#### Written exercise
Each entry below should be returned exactly as is, with the pictures removed.
====================
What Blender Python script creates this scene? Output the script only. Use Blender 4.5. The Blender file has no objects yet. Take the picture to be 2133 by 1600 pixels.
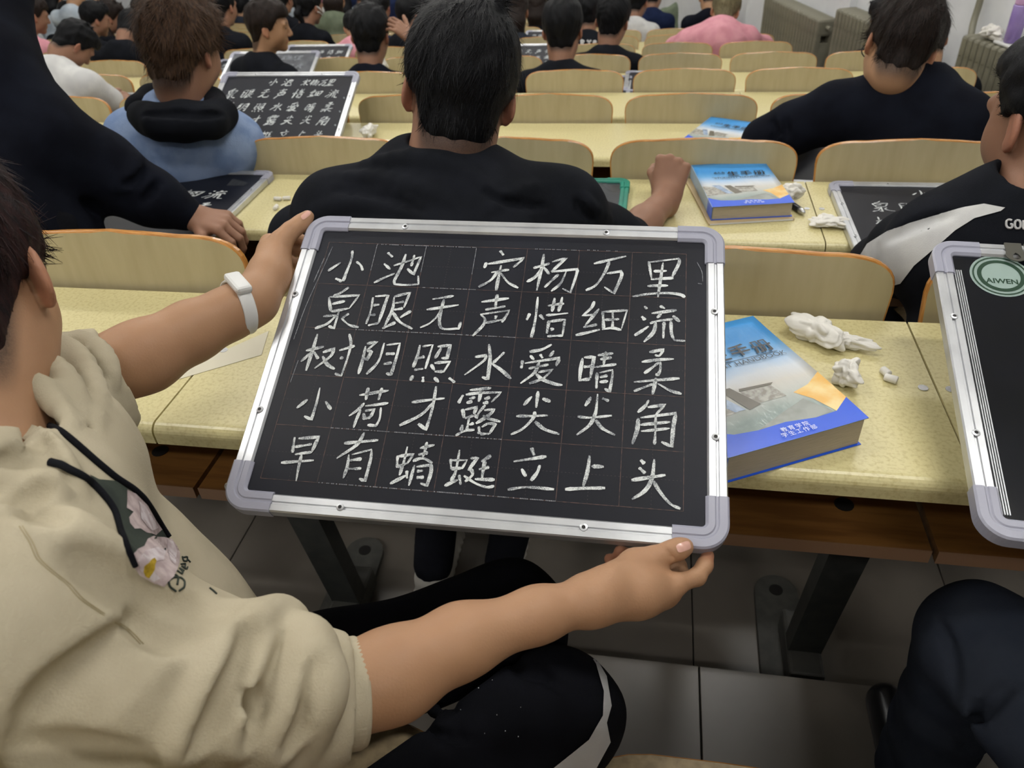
import bpy, bmesh, math, random
import numpy as np
from mathutils import Vector, Matrix

# ---------------------------------------------------------------- camera, light, exposure
S = bpy.context.scene
COL = S.collection
CAMZ = 1.40                       # lens height above the tread the camera stands behind
F, CX, CY = 1600.0, 1066.5, 800.0  # focal length and centre of the 2133x1600 frame
XA = np.array([0.98511623, 0.05692471, -0.16218999])   # world axes seen from the lens
YA = np.array([0.16351563, -0.60126824, 0.78213755])
ZA = np.array([-0.05299674, -0.79701699, -0.60162718])

def ray(px, py):
    d = np.array([px-CX, py-CY, F])
    return np.array([d@XA, d@YA, d@ZA])
def at_depth(px, py, dep):         # world point at a distance measured along the lens axis
    p = ray(px, py)/F*dep
    return Vector((p[0], p[1], p[2]+CAMZ))
def at_z(px, py, z):
    r = ray(px, py); p = r*((z-CAMZ)/r[2])
    return Vector((p[0], p[1], z))
def at_y(px, py, y):
    r = ray(px, py); p = r*(y/r[1])
    return Vector((p[0], p[1], p[2]+CAMZ))

cam = bpy.data.cameras.new('camera'); camo = bpy.data.objects.new('camera', cam); COL.objects.link(camo)
R = Matrix(((XA[0], -XA[1], -XA[2]), (YA[0], -YA[1], -YA[2]), (ZA[0], -ZA[1], -ZA[2])))
camo.matrix_world = Matrix.Translation((0, 0, CAMZ)) @ R.to_4x4()
cam.sensor_width = 36.0; cam.lens = 36.0*F/2133.0; cam.clip_start = 0.02; cam.clip_end = 80
cam.dof.use_dof = True; cam.dof.focus_distance = 0.95; cam.dof.aperture_fstop = 9.5
S.camera = camo

world = bpy.data.worlds.new('hall_ambient'); S.world = world; world.use_nodes = True
wb = world.node_tree.nodes['Background']; wb.inputs[0].default_value = (0.80, 0.86, 0.95, 1); wb.inputs[1].default_value = 0.05
S.view_settings.view_transform = 'Standard'; S.view_settings.look = 'None'
S.view_settings.gamma = 1.0; S.view_settings.exposure = 0.0; S.view_settings.use_curve_mapping = False
LAMP_W = 19.5
LAMP_COL = (1.0, 0.985, 0.95)
CEIL = 3.55
# lamps themselves (housing, tube, light) are built with the ceiling, at these places
LAMPS = [(x, y) for y in (-1.7, 0.9, 3.5, 6.1, 8.7, 11.3) for x in (-4.6, -1.9, 0.8)]

# ---------------------------------------------------------------- helpers
def new_obj(name, me, parent=None, mats=()):
    o = bpy.data.objects.new(name, me); COL.objects.link(o)
    if mats and not me.materials:
        for m in (mats if isinstance(mats, (list, tuple)) else [mats]): me.materials.append(m)
    if parent is not None: o.parent = parent
    return o
def tag(o, label=None, cat=None, group=None, kind=None):
    if label: o['label'] = label
    if cat: o['category'] = cat
    if group: o['group'] = group
    if kind: o['kind'] = kind
    return o
def empty(name, loc=(0, 0, 0), rz=0.0, label=None, cat=None, group=None):
    o = bpy.data.objects.new(name, None); COL.objects.link(o)
    o.location = loc; o.rotation_euler = (0, 0, rz); o.empty_display_size = 0.05
    return tag(o, label, cat, group)
def copy_tree(o, loc=None, label=None):
    c = o.copy(); COL.objects.link(c)
    if loc is not None: c.location = loc
    if label: c['label'] = label
    for ch in o.children:
        d = ch.copy(); COL.objects.link(d); d.parent = c
        for g in ch.children:
            e = g.copy(); COL.objects.link(e); e.parent = d
    return c
def mesh(name, verts, faces, mats=(), parent=None, smooth=False, mi=None):
    me = bpy.data.meshes.new(name); me.from_pydata([tuple(map(float, v)) for v in verts], [], [tuple(map(int, f)) for f in faces]); me.update()
    if smooth: me.polygons.foreach_set('use_smooth', [True]*len(me.polygons))
    o = new_obj(name, me, parent, mats)
    if mi is not None: me.polygons.foreach_set('material_index', mi)
    return o
class MB:                              # collects shapes into one mesh
    def __init__(s): s.v = []; s.f = []; s.m = []
    def add(s, v, f, m=0, M=None):
        n = len(s.v)
        if M is not None: v = [M @ Vector(p) for p in v]
        s.v += [tuple(p) for p in v]; s.f += [tuple(n+i for i in q) for q in f]; s.m += [m]*len(f)
        return s
    def box(s, lo, hi, m=0, M=None):
        (a, b, c), (d, e, f) = lo, hi
        v = [(a,b,c),(d,b,c),(d,e,c),(a,e,c),(a,b,f),(d,b,f),(d,e,f),(a,e,f)]
        return s.add(v, [(0,3,2,1),(4,5,6,7),(0,1,5,4),(1,2,6,5),(2,3,7,6),(3,0,4,7)], m, M)
    def bbox(s, lo, hi, r=0.003, m=0, M=None):   # box with chamfered edges
        bm = bmesh.new(); bmesh.ops.create_cube(bm, size=1)
        for v in bm.verts:
            v.co = Vector([(lo[i]+hi[i])/2+v.co[i]*(hi[i]-lo[i]) for i in range(3)])
        bmesh.ops.bevel(bm, geom=bm.edges[:], offset=r, segments=2, affect='EDGES', profile=0.5)
        bm.verts.index_update(); s.add([v.co.copy() for v in bm.verts], [[v.index for v in f.verts] for f in bm.faces], m, M); bm.free()
        return s
    def tube(s, pts, rad, n=10, m=0, cap=True, M=None):
        pts = [Vector(p) for p in pts]; rr = rad if isinstance(rad, (list, tuple)) else [rad]*len(pts)
        v = []; f = []
        up = None
        for i, p in enumerate(pts):
            t = (pts[min(i+1, len(pts)-1)]-pts[max(i-1, 0)]).normalized()
            if up is None: up = Vector((0, 0, 1)) if abs(t.z) < .9 else Vector((1, 0, 0))
            a = t.cross(up).normalized(); b = a.cross(t).normalized(); up = b
            for k in range(n):
                c = 2*math.pi*k/n
                v.append(p+(a*math.cos(c)+b*math.sin(c))*rr[i])
        for i in range(len(pts)-1):
            for k in range(n):
                f.append((i*n+k, i*n+(k+1) % n, (i+1)*n+(k+1) % n, (i+1)*n+k))
        if cap:
            f.append(tuple(range(n))[::-1]); f.append(tuple((len(pts)-1)*n+k for k in range(n)))
        return s.add(v, f, m, M)
    def prism(s, poly, z0, z1, m=0, M=None):      # polygon in xy, extruded along z
        n = len(poly)
        v = [(x, y, z0) for x, y in poly]+[(x, y, z1) for x, y in poly]
        f = [tuple(range(n))[::-1], tuple(range(n, 2*n))]+[(i, (i+1) % n, n+(i+1) % n, n+i) for i in range(n)]
        return s.add(v, f, m, M)
    def build(s, name, mats, parent=None, smooth=False):
        return mesh(name, s.v, s.f, mats, parent, smooth, s.m)
def lathe(prof, n=20):                 # prof: (r,z) list
    v = []; f = []
    for r, z in prof:
        for k in range(n): v.append((r*math.cos(2*math.pi*k/n), r*math.sin(2*math.pi*k/n), z))
    for i in range(len(prof)-1):
        for k in range(n): f.append((i*n+k, i*n+(k+1) % n, (i+1)*n+(k+1) % n, (i+1)*n+k))
    f.append(tuple(range(n))[::-1]); f.append(tuple((len(prof)-1)*n+k for k in range(n)))
    return v, f

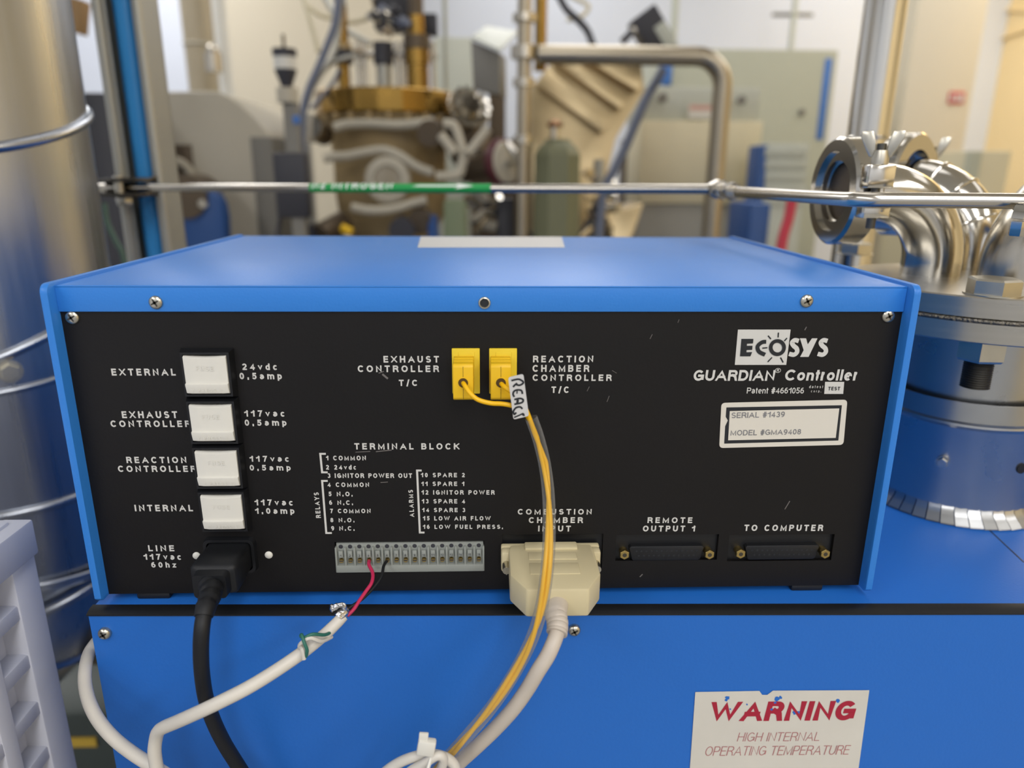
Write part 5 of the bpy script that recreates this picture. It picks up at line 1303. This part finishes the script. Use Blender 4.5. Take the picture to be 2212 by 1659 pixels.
====================
#### Solution
What Blender Python script creates this scene? Output the script only. Use Blender 4.5. The Blender file has no objects yet. Take the picture to be 2133 by 1600 pixels.
import bpy, bmesh, math, random
import numpy as np
from mathutils import Vector, Matrix

# ---------------------------------------------------------------- camera, light, exposure
S = bpy.context.scene
COL = S.collection
CAMZ = 1.40                       # lens height above the tread the camera stands behind
F, CX, CY = 1600.0, 1066.5, 800.0  # focal length and centre of the 2133x1600 frame
XA = np.array([0.98511623, 0.05692471, -0.16218999])   # world axes seen from the lens
YA = np.array([0.16351563, -0.60126824, 0.78213755])
ZA = np.array([-0.05299674, -0.79701699, -0.60162718])

def ray(px, py):
    d = np.array([px-CX, py-CY, F])
    return np.array([d@XA, d@YA, d@ZA])
def at_depth(px, py, dep):         # world point at a distance measured along the lens axis
    p = ray(px, py)/F*dep
    return Vector((p[0], p[1], p[2]+CAMZ))
def at_z(px, py, z):
    r = ray(px, py); p = r*((z-CAMZ)/r[2])
    return Vector((p[0], p[1], z))
def at_y(px, py, y):
    r = ray(px, py); p = r*(y/r[1])
    return Vector((p[0], p[1], p[2]+CAMZ))

cam = bpy.data.cameras.new('camera'); camo = bpy.data.objects.new('camera', cam); COL.objects.link(camo)
R = Matrix(((XA[0], -XA[1], -XA[2]), (YA[0], -YA[1], -YA[2]), (ZA[0], -ZA[1], -ZA[2])))
camo.matrix_world = Matrix.Translation((0, 0, CAMZ)) @ R.to_4x4()
cam.sensor_width = 36.0; cam.lens = 36.0*F/2133.0; cam.clip_start = 0.02; cam.clip_end = 80
cam.dof.use_dof = True; cam.dof.focus_distance = 0.95; cam.dof.aperture_fstop = 9.5
S.camera = camo

world = bpy.data.worlds.new('hall_ambient'); S.world = world; world.use_nodes = True
wb = world.node_tree.nodes['Background']; wb.inputs[0].default_value = (0.80, 0.86, 0.95, 1); wb.inputs[1].default_value = 0.05
S.view_settings.view_transform = 'Standard'; S.view_settings.look = 'None'
S.view_settings.gamma = 1.0; S.view_settings.exposure = 0.0; S.view_settings.use_curve_mapping = False
LAMP_W = 19.5
LAMP_COL = (1.0, 0.985, 0.95)
CEIL = 3.55
# lamps themselves (housing, tube, light) are built with the ceiling, at these places
LAMPS = [(x, y) for y in (-1.7, 0.9, 3.5, 6.1, 8.7, 11.3) for x in (-4.6, -1.9, 0.8)]

# ---------------------------------------------------------------- helpers
def new_obj(name, me, parent=None, mats=()):
    o = bpy.data.objects.new(name, me); COL.objects.link(o)
    if mats and not me.materials:
        for m in (mats if isinstance(mats, (list, tuple)) else [mats]): me.materials.append(m)
    if parent is not None: o.parent = parent
    return o
def tag(o, label=None, cat=None, group=None, kind=None):
    if label: o['label'] = label
    if cat: o['category'] = cat
    if group: o['group'] = group
    if kind: o['kind'] = kind
    return o
def empty(name, loc=(0, 0, 0), rz=0.0, label=None, cat=None, group=None):
    o = bpy.data.objects.new(name, None); COL.objects.link(o)
    o.location = loc; o.rotation_euler = (0, 0, rz); o.empty_display_size = 0.05
    return tag(o, label, cat, group)
def copy_tree(o, loc=None, label=None):
    c = o.copy(); COL.objects.link(c)
    if loc is not None: c.location = loc
    if label: c['label'] = label
    for ch in o.children:
        d = ch.copy(); COL.objects.link(d); d.parent = c
        for g in ch.children:
            e = g.copy(); COL.objects.link(e); e.parent = d
    return c
def mesh(name, verts, faces, mats=(), parent=None, smooth=False, mi=None):
    me = bpy.data.meshes.new(name); me.from_pydata([tuple(map(float, v)) for v in verts], [], [tuple(map(int, f)) for f in faces]); me.update()
    if smooth: me.polygons.foreach_set('use_smooth', [True]*len(me.polygons))
    o = new_obj(name, me, parent, mats)
    if mi is not None: me.polygons.foreach_set('material_index', mi)
    return o
class MB:                              # collects shapes into one mesh
    def __init__(s): s.v = []; s.f = []; s.m = []
    def add(s, v, f, m=0, M=None):
        n = len(s.v)
        if M is not None: v = [M @ Vector(p) for p in v]
        s.v += [tuple(p) for p in v]; s.f += [tuple(n+i for i in q) for q in f]; s.m += [m]*len(f)
        return s
    def box(s, lo, hi, m=0, M=None):
        (a, b, c), (d, e, f) = lo, hi
        v = [(a,b,c),(d,b,c),(d,e,c),(a,e,c),(a,b,f),(d,b,f),(d,e,f),(a,e,f)]
        return s.add(v, [(0,3,2,1),(4,5,6,7),(0,1,5,4),(1,2,6,5),(2,3,7,6),(3,0,4,7)], m, M)
    def bbox(s, lo, hi, r=0.003, m=0, M=None):   # box with chamfered edges
        bm = bmesh.new(); bmesh.ops.create_cube(bm, size=1)
        for v in bm.verts:
            v.co = Vector([(lo[i]+hi[i])/2+v.co[i]*(hi[i]-lo[i]) for i in range(3)])
        bmesh.ops.bevel(bm, geom=bm.edges[:], offset=r, segments=2, affect='EDGES', profile=0.5)
        bm.verts.index_update(); s.add([v.co.copy() for v in bm.verts], [[v.index for v in f.verts] for f in bm.faces], m, M); bm.free()
        return s
    def tube(s, pts, rad, n=10, m=0, cap=True, M=None):
        pts = [Vector(p) for p in pts]; rr = rad if isinstance(rad, (list, tuple)) else [rad]*len(pts)
        v = []; f = []
        up = None
        for i, p in enumerate(pts):
            t = (pts[min(i+1, len(pts)-1)]-pts[max(i-1, 0)]).normalized()
            if up is None: up = Vector((0, 0, 1)) if abs(t.z) < .9 else Vector((1, 0, 0))
            a = t.cross(up).normalized(); b = a.cross(t).normalized(); up = b
            for k in range(n):
                c = 2*math.pi*k/n
                v.append(p+(a*math.cos(c)+b*math.sin(c))*rr[i])
        for i in range(len(pts)-1):
            for k in range(n):
                f.append((i*n+k, i*n+(k+1) % n, (i+1)*n+(k+1) % n, (i+1)*n+k))
        if cap:
            f.append(tuple(range(n))[::-1]); f.append(tuple((len(pts)-1)*n+k for k in range(n)))
        return s.add(v, f, m, M)
    def prism(s, poly, z0, z1, m=0, M=None):      # polygon in xy, extruded along z
        n = len(poly)
        v = [(x, y, z0) for x, y in poly]+[(x, y, z1) for x, y in poly]
        f = [tuple(range(n))[::-1], tuple(range(n, 2*n))]+[(i, (i+1) % n, n+(i+1) % n, n+i) for i in range(n)]
        return s.add(v, f, m, M)
    def build(s, name, mats, parent=None, smooth=False):
        return mesh(name, s.v, s.f, mats, parent, smooth, s.m)
def lathe(prof, n=20):                 # prof: (r,z) list
    v = []; f = []
    for r, z in prof:
        for k in range(n): v.append((r*math.cos(2*math.pi*k/n), r*math.sin(2*math.pi*k/n), z))
    for i in range(len(prof)-1):
        for k in range(n): f.append((i*n+k, i*n+(k+1) % n, (i+1)*n+(k+1) % n, (i+1)*n+k))
    f.append(tuple(range(n))[::-1]); f.append(tuple((len(prof)-1)*n+k for k in range(n)))
    return v, f

Write part 5 of the bpy script that recreates this picture. It picks up at line 1303. This part finishes the script. Use Blender 4.5. Take the picture to be 2212 by 1659 pixels.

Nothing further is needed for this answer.